Florida Man Charged With Murder in Revenge for Poker Losses
A Pasco County, Florida man, Michael Joseph Psilakis Jr., has been charged with murder after the discovery of a man’s body in a burned-out car, the victim allegedly killed in revenge for having won roughly $3,500 from Psilakis in a couple of poker games.
The strange tale emerged after construction workers discovered the burned-out car with the remains inside at the Key Vista Nature Park, on Florida’s Gulf Coast a short drive north of the Tampa – St. Petersburg area. Though the victim has yet to be publicly identified, due to Florida privacy laws, authorities quickly identified the car as a rented Ford Taurus and then to the likely victim. More work linked the victim to Psilakis, and then to a dispute over cards between the two.
An associate of Psilakis told authorities that Psilakis and the victim had played cards on both October 29 and 30, with the victim winning large sums from Psilakis both times. The first session saw Psilakis lose $1,000, and the second session saw him lose another $2,500. Psilakis was already considering killing the victim before the second card session, having asked the associate/witness, via text message, if he should kill the other player.
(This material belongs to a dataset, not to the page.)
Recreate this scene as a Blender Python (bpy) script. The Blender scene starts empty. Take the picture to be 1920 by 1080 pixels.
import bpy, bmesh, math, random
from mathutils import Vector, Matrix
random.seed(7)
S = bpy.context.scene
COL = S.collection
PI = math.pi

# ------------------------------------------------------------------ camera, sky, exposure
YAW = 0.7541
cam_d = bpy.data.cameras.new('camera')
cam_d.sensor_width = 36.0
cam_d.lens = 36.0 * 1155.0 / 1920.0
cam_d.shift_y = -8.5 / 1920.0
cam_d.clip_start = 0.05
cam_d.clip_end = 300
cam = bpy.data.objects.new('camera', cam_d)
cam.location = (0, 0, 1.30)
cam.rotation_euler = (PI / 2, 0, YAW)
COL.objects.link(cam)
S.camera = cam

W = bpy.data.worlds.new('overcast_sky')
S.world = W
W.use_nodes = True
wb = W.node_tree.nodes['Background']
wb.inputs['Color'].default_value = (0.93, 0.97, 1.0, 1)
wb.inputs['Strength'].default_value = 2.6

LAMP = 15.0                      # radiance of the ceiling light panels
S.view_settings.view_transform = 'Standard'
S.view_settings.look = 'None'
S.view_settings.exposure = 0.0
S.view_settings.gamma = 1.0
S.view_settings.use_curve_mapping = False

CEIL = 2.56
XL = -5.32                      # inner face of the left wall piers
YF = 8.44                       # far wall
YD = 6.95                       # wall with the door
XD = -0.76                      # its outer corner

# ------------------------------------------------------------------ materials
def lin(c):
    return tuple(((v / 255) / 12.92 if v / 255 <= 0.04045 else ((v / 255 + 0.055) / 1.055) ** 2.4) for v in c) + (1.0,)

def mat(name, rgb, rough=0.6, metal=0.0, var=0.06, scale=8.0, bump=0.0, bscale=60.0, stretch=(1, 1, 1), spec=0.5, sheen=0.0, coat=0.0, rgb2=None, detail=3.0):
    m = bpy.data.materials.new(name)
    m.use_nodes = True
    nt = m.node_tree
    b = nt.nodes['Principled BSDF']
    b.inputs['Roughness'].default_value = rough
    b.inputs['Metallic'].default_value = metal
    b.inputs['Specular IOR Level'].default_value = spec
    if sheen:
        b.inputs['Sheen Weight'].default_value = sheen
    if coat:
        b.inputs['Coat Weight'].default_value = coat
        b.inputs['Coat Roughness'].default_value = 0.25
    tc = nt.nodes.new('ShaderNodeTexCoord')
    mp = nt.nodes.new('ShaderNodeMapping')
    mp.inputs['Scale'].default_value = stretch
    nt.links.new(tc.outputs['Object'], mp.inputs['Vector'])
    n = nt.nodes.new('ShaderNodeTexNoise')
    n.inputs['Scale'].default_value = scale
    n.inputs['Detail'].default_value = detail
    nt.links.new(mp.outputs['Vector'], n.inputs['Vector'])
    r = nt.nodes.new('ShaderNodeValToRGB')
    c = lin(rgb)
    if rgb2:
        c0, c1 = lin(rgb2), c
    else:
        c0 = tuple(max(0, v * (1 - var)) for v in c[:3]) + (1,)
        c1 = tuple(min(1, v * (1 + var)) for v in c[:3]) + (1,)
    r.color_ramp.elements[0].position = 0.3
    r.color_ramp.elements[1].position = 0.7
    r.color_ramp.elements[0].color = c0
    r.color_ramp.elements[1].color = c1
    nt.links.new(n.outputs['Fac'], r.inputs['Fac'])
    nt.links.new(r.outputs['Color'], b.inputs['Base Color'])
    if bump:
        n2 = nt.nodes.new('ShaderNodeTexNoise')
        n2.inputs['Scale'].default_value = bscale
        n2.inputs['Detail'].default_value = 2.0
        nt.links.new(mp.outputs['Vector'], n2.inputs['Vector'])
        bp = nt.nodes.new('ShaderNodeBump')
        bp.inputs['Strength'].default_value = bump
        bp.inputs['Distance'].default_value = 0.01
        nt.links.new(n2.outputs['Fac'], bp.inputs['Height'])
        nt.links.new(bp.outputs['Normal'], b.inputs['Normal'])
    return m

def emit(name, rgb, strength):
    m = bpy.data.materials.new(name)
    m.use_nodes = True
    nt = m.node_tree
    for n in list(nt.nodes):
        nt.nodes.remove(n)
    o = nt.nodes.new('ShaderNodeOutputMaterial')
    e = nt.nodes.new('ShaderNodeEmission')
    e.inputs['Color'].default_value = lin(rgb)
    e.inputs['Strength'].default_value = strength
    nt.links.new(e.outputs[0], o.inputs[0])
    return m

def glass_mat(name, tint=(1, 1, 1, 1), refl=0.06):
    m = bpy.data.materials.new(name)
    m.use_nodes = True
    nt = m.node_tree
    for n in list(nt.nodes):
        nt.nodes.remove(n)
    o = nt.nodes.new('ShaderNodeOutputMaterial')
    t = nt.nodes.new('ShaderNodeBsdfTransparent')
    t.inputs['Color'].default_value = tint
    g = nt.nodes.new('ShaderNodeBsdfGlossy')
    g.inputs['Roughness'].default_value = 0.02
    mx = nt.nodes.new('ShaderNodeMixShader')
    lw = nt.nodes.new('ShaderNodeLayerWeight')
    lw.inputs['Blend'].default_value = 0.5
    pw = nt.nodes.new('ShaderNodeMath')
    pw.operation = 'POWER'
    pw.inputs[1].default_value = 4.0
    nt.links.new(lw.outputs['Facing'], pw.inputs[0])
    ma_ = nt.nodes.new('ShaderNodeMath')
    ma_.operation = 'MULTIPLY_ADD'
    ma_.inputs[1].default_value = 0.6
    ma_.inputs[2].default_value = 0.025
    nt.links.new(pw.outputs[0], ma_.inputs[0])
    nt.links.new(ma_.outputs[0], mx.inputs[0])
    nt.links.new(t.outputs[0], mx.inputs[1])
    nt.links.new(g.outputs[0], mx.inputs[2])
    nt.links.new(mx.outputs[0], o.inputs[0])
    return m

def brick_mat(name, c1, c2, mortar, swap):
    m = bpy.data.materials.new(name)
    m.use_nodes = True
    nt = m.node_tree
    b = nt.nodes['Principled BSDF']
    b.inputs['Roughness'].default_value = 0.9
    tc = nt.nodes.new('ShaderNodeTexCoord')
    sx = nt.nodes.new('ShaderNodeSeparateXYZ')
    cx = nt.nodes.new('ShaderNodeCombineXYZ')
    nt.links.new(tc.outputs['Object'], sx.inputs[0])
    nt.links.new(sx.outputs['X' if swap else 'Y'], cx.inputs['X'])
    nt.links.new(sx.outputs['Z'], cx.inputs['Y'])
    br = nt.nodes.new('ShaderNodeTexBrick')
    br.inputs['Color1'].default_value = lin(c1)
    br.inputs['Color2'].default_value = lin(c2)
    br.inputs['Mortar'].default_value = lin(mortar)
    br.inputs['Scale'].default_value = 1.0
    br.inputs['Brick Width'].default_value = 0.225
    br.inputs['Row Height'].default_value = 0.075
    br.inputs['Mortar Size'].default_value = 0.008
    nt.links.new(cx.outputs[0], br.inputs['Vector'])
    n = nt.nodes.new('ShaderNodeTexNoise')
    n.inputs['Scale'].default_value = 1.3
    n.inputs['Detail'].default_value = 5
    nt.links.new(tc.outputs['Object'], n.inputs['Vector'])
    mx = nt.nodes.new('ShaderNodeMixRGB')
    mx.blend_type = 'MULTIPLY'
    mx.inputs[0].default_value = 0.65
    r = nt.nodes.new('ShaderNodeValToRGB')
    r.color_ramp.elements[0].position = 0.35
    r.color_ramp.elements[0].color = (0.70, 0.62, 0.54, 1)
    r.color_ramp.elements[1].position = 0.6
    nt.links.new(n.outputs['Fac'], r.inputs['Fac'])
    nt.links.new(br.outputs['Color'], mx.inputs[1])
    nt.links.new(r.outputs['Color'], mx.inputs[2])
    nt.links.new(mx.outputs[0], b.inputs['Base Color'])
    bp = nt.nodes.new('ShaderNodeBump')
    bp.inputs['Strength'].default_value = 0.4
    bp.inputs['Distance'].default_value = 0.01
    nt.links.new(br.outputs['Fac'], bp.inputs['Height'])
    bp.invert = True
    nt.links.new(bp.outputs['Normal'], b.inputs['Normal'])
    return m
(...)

After the second and larger loss, Psilakis allegedly carried out the murder. Psilakis was tied to the crime almost immediately after the burned-out car’s discovery, with investigators quickly descending upon Psilakis’s mother’s house, where the alleged murderer also lived. The mom had already discovered smeared blood on the floor of the house’s garage, and while the investigators interviewed her, Psilakis called. The investigators were able to record the call, in which he said he’d burned his legs — likely due to his torching the car — and, according to a Tampa Bay Times summary, he told his mother that “they needed to coordinate their stories.”
The officers detained Psilakis soon after he arrived at the house. They determined he was driving a stolen car and also discovered a stolen handgun. He was immediately arrested on weapons charges, with the murder charge leveled a couple of days later after the investigators forensically matched a shell casing found at the Key Vista Nature Park scene to the stolen handgun found in Psilakis’s possession.
The incident stands as one of the most violent poker-related crimes in recent memory, and again illustrates one of the inherent (if very, very rare) risks of playing in underground games. The killing comes just a few weeks after a violent shooting last month at a private New York City poker club, which resulted in the deaths of four men, including the shooter.
Psilakis, 21, has yet to be formally arraigned on the charges and at last report remains held at eastern Pasco County’s Land O’ Lakes Detention Center, about an hour northeast of Tampa.